Given request
Print out every line, exactly as written.

Entries with scene source code
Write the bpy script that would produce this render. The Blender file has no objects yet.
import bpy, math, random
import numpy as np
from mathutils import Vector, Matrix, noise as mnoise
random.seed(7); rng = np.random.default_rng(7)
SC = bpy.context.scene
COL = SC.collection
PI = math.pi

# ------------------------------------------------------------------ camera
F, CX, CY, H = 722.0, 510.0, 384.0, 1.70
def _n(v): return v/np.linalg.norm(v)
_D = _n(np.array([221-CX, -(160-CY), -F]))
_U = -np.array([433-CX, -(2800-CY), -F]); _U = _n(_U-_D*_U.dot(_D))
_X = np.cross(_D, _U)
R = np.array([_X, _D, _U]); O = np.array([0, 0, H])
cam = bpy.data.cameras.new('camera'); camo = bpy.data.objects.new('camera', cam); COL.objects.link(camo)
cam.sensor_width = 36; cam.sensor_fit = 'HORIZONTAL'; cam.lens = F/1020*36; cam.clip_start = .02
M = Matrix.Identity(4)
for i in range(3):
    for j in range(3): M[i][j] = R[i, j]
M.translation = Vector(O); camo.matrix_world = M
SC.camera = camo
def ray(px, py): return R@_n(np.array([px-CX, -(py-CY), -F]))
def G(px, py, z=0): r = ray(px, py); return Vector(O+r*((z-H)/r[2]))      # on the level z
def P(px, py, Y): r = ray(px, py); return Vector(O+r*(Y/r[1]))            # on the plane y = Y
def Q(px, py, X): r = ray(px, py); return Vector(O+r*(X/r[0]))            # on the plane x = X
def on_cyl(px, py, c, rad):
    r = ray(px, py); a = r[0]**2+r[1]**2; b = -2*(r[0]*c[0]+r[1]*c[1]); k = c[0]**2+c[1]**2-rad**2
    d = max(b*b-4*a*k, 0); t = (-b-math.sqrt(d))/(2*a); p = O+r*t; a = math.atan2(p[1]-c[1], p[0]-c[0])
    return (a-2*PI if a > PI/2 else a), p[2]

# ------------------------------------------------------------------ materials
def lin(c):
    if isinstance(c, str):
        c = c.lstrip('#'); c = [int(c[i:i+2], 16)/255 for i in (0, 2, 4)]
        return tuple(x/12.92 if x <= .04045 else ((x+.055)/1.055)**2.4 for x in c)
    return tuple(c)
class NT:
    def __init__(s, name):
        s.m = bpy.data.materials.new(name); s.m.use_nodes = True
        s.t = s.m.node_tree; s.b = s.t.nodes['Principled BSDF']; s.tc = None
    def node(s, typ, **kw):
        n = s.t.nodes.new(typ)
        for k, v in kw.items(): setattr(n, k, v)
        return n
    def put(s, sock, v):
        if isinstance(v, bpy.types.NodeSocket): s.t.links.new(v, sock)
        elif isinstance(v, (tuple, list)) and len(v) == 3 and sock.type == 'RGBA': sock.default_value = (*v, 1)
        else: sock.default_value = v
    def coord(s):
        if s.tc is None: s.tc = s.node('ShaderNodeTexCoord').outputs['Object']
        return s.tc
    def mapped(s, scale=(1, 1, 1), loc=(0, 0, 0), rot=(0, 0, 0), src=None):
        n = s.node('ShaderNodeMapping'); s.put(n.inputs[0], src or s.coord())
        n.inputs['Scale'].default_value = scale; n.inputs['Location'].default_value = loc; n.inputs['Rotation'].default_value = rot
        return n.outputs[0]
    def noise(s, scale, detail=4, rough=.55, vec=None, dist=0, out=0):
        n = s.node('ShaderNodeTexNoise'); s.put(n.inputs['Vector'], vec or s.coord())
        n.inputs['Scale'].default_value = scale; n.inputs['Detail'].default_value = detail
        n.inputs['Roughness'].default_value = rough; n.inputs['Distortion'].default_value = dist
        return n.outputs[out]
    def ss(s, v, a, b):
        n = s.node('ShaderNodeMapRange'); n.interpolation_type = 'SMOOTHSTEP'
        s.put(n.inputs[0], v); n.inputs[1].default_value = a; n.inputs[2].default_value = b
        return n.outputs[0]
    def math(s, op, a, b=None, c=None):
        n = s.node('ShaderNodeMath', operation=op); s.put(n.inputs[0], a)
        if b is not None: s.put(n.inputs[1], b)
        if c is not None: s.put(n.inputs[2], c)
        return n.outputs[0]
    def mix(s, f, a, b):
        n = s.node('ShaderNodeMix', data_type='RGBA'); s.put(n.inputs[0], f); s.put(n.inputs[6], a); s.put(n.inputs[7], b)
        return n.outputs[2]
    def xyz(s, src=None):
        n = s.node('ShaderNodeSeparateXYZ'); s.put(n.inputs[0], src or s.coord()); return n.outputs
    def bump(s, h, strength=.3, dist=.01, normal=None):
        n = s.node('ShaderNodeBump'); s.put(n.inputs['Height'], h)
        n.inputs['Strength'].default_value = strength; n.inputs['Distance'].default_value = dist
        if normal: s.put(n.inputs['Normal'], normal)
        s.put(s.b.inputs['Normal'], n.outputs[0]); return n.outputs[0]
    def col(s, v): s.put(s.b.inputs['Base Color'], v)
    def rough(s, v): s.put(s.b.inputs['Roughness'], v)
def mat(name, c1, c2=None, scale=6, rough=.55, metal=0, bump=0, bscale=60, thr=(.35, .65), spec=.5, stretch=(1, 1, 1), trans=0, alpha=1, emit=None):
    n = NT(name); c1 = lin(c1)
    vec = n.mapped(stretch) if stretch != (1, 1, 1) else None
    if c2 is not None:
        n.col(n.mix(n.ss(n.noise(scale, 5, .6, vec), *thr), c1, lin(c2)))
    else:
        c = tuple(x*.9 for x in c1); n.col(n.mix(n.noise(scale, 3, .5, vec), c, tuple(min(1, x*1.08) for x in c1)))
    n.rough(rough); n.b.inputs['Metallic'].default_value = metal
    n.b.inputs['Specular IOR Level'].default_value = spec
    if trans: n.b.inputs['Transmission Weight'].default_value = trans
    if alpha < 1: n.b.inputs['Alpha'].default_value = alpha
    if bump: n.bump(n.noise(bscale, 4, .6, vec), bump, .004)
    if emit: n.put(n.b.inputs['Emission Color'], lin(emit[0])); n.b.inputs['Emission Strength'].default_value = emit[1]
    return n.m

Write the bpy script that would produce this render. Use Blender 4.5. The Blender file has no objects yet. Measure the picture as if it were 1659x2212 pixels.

Task solution
Write the bpy script that would produce this render. The Blender file has no objects yet.
import bpy, math, random
import numpy as np
from mathutils import Vector, Matrix, noise as mnoise
random.seed(7); rng = np.random.default_rng(7)
SC = bpy.context.scene
COL = SC.collection
PI = math.pi

# ------------------------------------------------------------------ camera
F, CX, CY, H = 722.0, 510.0, 384.0, 1.70
def _n(v): return v/np.linalg.norm(v)
_D = _n(np.array([221-CX, -(160-CY), -F]))
_U = -np.array([433-CX, -(2800-CY), -F]); _U = _n(_U-_D*_U.dot(_D))
_X = np.cross(_D, _U)
R = np.array([_X, _D, _U]); O = np.array([0, 0, H])
cam = bpy.data.cameras.new('camera'); camo = bpy.data.objects.new('camera', cam); COL.objects.link(camo)
cam.sensor_width = 36; cam.sensor_fit = 'HORIZONTAL'; cam.lens = F/1020*36; cam.clip_start = .02
M = Matrix.Identity(4)
for i in range(3):
    for j in range(3): M[i][j] = R[i, j]
M.translation = Vector(O); camo.matrix_world = M
SC.camera = camo
def ray(px, py): return R@_n(np.array([px-CX, -(py-CY), -F]))
def G(px, py, z=0): r = ray(px, py); return Vector(O+r*((z-H)/r[2]))      # on the level z
def P(px, py, Y): r = ray(px, py); return Vector(O+r*(Y/r[1]))            # on the plane y = Y
def Q(px, py, X): r = ray(px, py); return Vector(O+r*(X/r[0]))            # on the plane x = X
def on_cyl(px, py, c, rad):
    r = ray(px, py); a = r[0]**2+r[1]**2; b = -2*(r[0]*c[0]+r[1]*c[1]); k = c[0]**2+c[1]**2-rad**2
    d = max(b*b-4*a*k, 0); t = (-b-math.sqrt(d))/(2*a); p = O+r*t; a = math.atan2(p[1]-c[1], p[0]-c[0])
    return (a-2*PI if a > PI/2 else a), p[2]

# ------------------------------------------------------------------ materials
def lin(c):
    if isinstance(c, str):
        c = c.lstrip('#'); c = [int(c[i:i+2], 16)/255 for i in (0, 2, 4)]
        return tuple(x/12.92 if x <= .04045 else ((x+.055)/1.055)**2.4 for x in c)
    return tuple(c)
class NT:
    def __init__(s, name):
        s.m = bpy.data.materials.new(name); s.m.use_nodes = True
        s.t = s.m.node_tree; s.b = s.t.nodes['Principled BSDF']; s.tc = None
    def node(s, typ, **kw):
        n = s.t.nodes.new(typ)
        for k, v in kw.items(): setattr(n, k, v)
        return n
    def put(s, sock, v):
        if isinstance(v, bpy.types.NodeSocket): s.t.links.new(v, sock)
        elif isinstance(v, (tuple, list)) and len(v) == 3 and sock.type == 'RGBA': sock.default_value = (*v, 1)
        else: sock.default_value = v
    def coord(s):
        if s.tc is None: s.tc = s.node('ShaderNodeTexCoord').outputs['Object']
        return s.tc
    def mapped(s, scale=(1, 1, 1), loc=(0, 0, 0), rot=(0, 0, 0), src=None):
        n = s.node('ShaderNodeMapping'); s.put(n.inputs[0], src or s.coord())
        n.inputs['Scale'].default_value = scale; n.inputs['Location'].default_value = loc; n.inputs['Rotation'].default_value = rot
        return n.outputs[0]
    def noise(s, scale, detail=4, rough=.55, vec=None, dist=0, out=0):
        n = s.node('ShaderNodeTexNoise'); s.put(n.inputs['Vector'], vec or s.coord())
        n.inputs['Scale'].default_value = scale; n.inputs['Detail'].default_value = detail
        n.inputs['Roughness'].default_value = rough; n.inputs['Distortion'].default_value = dist
        return n.outputs[out]
    def ss(s, v, a, b):
        n = s.node('ShaderNodeMapRange'); n.interpolation_type = 'SMOOTHSTEP'
        s.put(n.inputs[0], v); n.inputs[1].default_value = a; n.inputs[2].default_value = b
        return n.outputs[0]
    def math(s, op, a, b=None, c=None):
        n = s.node('ShaderNodeMath', operation=op); s.put(n.inputs[0], a)
        if b is not None: s.put(n.inputs[1], b)
        if c is not None: s.put(n.inputs[2], c)
        return n.outputs[0]
    def mix(s, f, a, b):
        n = s.node('ShaderNodeMix', data_type='RGBA'); s.put(n.inputs[0], f); s.put(n.inputs[6], a); s.put(n.inputs[7], b)
        return n.outputs[2]
    def xyz(s, src=None):
        n = s.node('ShaderNodeSeparateXYZ'); s.put(n.inputs[0], src or s.coord()); return n.outputs
    def bump(s, h, strength=.3, dist=.01, normal=None):
        n = s.node('ShaderNodeBump'); s.put(n.inputs['Height'], h)
        n.inputs['Strength'].default_value = strength; n.inputs['Distance'].default_value = dist
        if normal: s.put(n.inputs['Normal'], normal)
        s.put(s.b.inputs['Normal'], n.outputs[0]); return n.outputs[0]
    def col(s, v): s.put(s.b.inputs['Base Color'], v)
    def rough(s, v): s.put(s.b.inputs['Roughness'], v)
def mat(name, c1, c2=None, scale=6, rough=.55, metal=0, bump=0, bscale=60, thr=(.35, .65), spec=.5, stretch=(1, 1, 1), trans=0, alpha=1, emit=None):
    n = NT(name); c1 = lin(c1)
    vec = n.mapped(stretch) if stretch != (1, 1, 1) else None
    if c2 is not None:
        n.col(n.mix(n.ss(n.noise(scale, 5, .6, vec), *thr), c1, lin(c2)))
    else:
        c = tuple(x*.9 for x in c1); n.col(n.mix(n.noise(scale, 3, .5, vec), c, tuple(min(1, x*1.08) for x in c1)))
    n.rough(rough); n.b.inputs['Metallic'].default_value = metal
    n.b.inputs['Specular IOR Level'].default_value = spec
    if trans: n.b.inputs['Transmission Weight'].default_value = trans
    if alpha < 1: n.b.inputs['Alpha'].default_value = alpha
    if bump: n.bump(n.noise(bscale, 4, .6, vec), bump, .004)
    if emit: n.put(n.b.inputs['Emission Color'], lin(emit[0])); n.b.inputs['Emission Strength'].default_value = emit[1]
    return n.m

Write the bpy script that would produce this render. Use Blender 4.5. The Blender file has no objects yet. Measure the picture as if it were 1659x2212 pixels.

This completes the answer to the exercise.